* _OBJECTIVE_
Retype each line exactly. Skip images.
--- PROVIDED MATERIAL ---
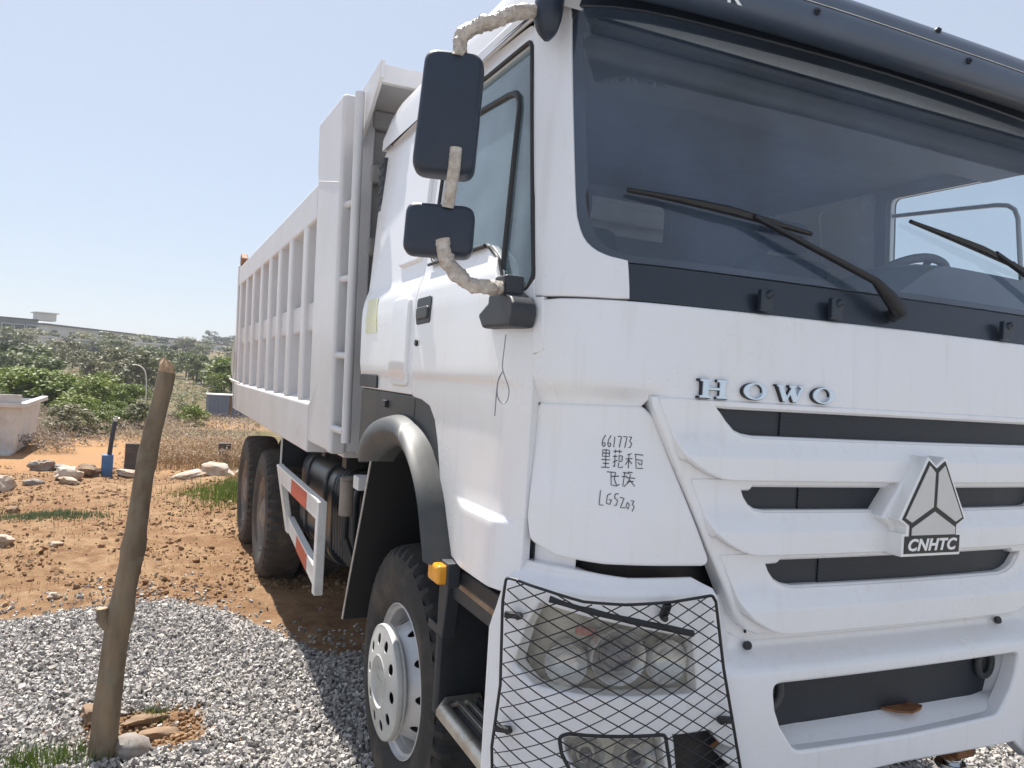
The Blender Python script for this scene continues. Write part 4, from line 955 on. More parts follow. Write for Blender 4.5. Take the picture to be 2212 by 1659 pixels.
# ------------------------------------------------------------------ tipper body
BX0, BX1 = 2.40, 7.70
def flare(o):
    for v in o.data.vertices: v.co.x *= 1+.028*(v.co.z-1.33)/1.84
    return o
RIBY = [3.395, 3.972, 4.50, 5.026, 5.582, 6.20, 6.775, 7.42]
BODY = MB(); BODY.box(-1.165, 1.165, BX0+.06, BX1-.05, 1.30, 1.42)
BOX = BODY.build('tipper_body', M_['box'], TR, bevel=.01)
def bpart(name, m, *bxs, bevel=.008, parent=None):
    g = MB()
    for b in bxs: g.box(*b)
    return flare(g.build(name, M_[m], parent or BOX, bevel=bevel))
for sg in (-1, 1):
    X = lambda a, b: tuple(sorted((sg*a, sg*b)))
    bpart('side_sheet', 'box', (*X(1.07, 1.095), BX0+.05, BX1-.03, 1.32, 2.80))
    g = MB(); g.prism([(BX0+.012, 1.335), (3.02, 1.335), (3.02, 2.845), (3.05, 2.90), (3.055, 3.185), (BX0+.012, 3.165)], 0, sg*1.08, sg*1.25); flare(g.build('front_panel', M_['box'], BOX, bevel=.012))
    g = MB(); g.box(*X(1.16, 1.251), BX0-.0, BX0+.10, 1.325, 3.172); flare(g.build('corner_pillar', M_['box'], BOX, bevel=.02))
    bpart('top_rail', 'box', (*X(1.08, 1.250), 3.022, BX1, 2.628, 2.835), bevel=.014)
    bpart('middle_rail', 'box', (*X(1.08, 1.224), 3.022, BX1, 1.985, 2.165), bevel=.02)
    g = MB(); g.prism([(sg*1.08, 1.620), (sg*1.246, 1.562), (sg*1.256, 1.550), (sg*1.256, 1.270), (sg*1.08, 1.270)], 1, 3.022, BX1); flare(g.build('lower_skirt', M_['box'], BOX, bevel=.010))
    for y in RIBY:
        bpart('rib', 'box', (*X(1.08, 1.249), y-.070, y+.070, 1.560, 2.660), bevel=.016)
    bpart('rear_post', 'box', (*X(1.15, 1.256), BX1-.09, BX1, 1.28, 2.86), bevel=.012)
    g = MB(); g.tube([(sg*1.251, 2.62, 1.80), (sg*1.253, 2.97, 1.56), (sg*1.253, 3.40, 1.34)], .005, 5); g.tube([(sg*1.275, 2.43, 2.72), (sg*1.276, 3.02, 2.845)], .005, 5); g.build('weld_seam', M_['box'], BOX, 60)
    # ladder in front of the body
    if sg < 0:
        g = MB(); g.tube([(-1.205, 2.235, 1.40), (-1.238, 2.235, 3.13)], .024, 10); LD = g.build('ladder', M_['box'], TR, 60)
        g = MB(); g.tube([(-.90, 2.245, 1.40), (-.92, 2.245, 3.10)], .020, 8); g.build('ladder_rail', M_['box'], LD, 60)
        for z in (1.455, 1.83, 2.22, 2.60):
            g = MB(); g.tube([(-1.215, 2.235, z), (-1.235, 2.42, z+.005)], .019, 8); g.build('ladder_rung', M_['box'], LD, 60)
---
* _COMPLETE OUTPUT_
The Blender Python script for this scene continues. Write part 4, from line 955 on. More parts follow. Write for Blender 4.5. Take the picture to be 2212 by 1659 pixels.
# ------------------------------------------------------------------ tipper body
BX0, BX1 = 2.40, 7.70
def flare(o):
    for v in o.data.vertices: v.co.x *= 1+.028*(v.co.z-1.33)/1.84
    return o
RIBY = [3.395, 3.972, 4.50, 5.026, 5.582, 6.20, 6.775, 7.42]
BODY = MB(); BODY.box(-1.165, 1.165, BX0+.06, BX1-.05, 1.30, 1.42)
BOX = BODY.build('tipper_body', M_['box'], TR, bevel=.01)
def bpart(name, m, *bxs, bevel=.008, parent=None):
    g = MB()
    for b in bxs: g.box(*b)
    return flare(g.build(name, M_[m], parent or BOX, bevel=bevel))
for sg in (-1, 1):
    X = lambda a, b: tuple(sorted((sg*a, sg*b)))
    bpart('side_sheet', 'box', (*X(1.07, 1.095), BX0+.05, BX1-.03, 1.32, 2.80))
    g = MB(); g.prism([(BX0+.012, 1.335), (3.02, 1.335), (3.02, 2.845), (3.05, 2.90), (3.055, 3.185), (BX0+.012, 3.165)], 0, sg*1.08, sg*1.25); flare(g.build('front_panel', M_['box'], BOX, bevel=.012))
    g = MB(); g.box(*X(1.16, 1.251), BX0-.0, BX0+.10, 1.325, 3.172); flare(g.build('corner_pillar', M_['box'], BOX, bevel=.02))
    bpart('top_rail', 'box', (*X(1.08, 1.250), 3.022, BX1, 2.628, 2.835), bevel=.014)
    bpart('middle_rail', 'box', (*X(1.08, 1.224), 3.022, BX1, 1.985, 2.165), bevel=.02)
    g = MB(); g.prism([(sg*1.08, 1.620), (sg*1.246, 1.562), (sg*1.256, 1.550), (sg*1.256, 1.270), (sg*1.08, 1.270)], 1, 3.022, BX1); flare(g.build('lower_skirt', M_['box'], BOX, bevel=.010))
    for y in RIBY:
        bpart('rib', 'box', (*X(1.08, 1.249), y-.070, y+.070, 1.560, 2.660), bevel=.016)
    bpart('rear_post', 'box', (*X(1.15, 1.256), BX1-.09, BX1, 1.28, 2.86), bevel=.012)
    g = MB(); g.tube([(sg*1.251, 2.62, 1.80), (sg*1.253, 2.97, 1.56), (sg*1.253, 3.40, 1.34)], .005, 5); g.tube([(sg*1.275, 2.43, 2.72), (sg*1.276, 3.02, 2.845)], .005, 5); g.build('weld_seam', M_['box'], BOX, 60)
    # ladder in front of the body
    if sg < 0:
        g = MB(); g.tube([(-1.205, 2.235, 1.40), (-1.238, 2.235, 3.13)], .024, 10); LD = g.build('ladder', M_['box'], TR, 60)
        g = MB(); g.tube([(-.90, 2.245, 1.40), (-.92, 2.245, 3.10)], .020, 8); g.build('ladder_rail', M_['box'], LD, 60)
        for z in (1.455, 1.83, 2.22, 2.60):
            g = MB(); g.tube([(-1.215, 2.235, z), (-1.235, 2.42, z+.005)], .019, 8); g.build('ladder_rung', M_['box'], LD, 60)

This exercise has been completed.